I fully accept the potential, absolute, maximum consequence of what I'm doing. And the reward that you get from that is to be able to just enjoy that moment of actually like freefalling through the water super fast. You feel like the kind of turbulence that speed is creating. The whole body is kind of like rippling, just the feeling of that water flowing over the face, over the body. To just be in that, with like zero anxiety, just with it fully, there's nothing like it in the world. There's no ever experience that I can compare it to, you know? And to take it even further to be like, how grateful can we be for that? Like this is such a special time in the evolution of humanity, nobody's ever experienced this. Nobody's been diving that deep. No. And like ancient history or anything. It's just us, like now, cause slowly we've kind of realized that we have this potential, you know. It's a freefall for 50 meters or 60 meters, 70 meters, hundred meters even. So like in that moment I'm just like, like, “wow, this is amazing”. You know, like just, just be on it. I wouldn't even be saying to myself, this is amazing. I'm just there, you know, and just grateful that I can have this experience. It's like the intensity of the experience. And some people crave these intense moments, you know like I think that's the draw for a lot of extreme sports people you know.

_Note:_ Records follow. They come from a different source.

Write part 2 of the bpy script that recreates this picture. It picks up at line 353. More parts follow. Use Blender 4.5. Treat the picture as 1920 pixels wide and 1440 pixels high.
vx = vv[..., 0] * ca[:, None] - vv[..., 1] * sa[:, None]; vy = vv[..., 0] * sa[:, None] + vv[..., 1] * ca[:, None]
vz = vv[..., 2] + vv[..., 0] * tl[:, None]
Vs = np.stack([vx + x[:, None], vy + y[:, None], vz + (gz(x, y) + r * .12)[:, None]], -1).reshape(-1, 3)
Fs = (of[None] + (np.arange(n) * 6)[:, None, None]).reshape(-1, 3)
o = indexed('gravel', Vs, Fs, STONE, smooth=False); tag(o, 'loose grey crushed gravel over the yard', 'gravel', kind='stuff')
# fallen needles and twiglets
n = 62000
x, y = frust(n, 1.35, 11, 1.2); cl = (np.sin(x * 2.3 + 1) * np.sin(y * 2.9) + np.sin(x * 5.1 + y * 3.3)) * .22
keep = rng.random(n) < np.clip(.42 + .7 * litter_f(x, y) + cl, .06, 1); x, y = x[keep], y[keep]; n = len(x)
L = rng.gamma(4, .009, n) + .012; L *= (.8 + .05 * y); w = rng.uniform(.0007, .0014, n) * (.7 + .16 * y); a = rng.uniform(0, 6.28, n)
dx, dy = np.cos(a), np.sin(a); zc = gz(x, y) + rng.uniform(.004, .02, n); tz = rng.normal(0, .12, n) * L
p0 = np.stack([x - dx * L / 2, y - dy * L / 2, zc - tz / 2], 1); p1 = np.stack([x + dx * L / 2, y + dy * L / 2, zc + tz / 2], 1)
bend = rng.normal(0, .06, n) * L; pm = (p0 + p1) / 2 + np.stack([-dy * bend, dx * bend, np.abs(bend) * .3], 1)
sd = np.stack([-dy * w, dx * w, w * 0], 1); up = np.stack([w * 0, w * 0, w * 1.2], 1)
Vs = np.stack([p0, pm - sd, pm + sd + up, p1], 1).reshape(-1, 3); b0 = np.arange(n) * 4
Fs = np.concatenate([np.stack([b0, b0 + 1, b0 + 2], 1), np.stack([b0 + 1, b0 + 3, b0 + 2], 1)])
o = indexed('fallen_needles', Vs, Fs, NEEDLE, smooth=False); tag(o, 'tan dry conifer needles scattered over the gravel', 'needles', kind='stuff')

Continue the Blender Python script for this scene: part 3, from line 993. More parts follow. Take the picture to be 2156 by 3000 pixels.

But I've had quite a few experiences. Like I've done plenty of crazy s**t in my time and about quite a few moments where I was like, oh, I'm gonna die. Or this could be it, you know, and it's never been a scary thing for me. It's always been like, I'm surprised at how much I just accepted it. But I'm being like, okay, this is it. Like, no adrenaline, nothing. I'm like, oh, this is it. I've lived a great life already. I'm only 35, but like I've done so much, man. Like things, people dream of. And I'm at the point anyway where I'm like, it's okay. It's okay if I go.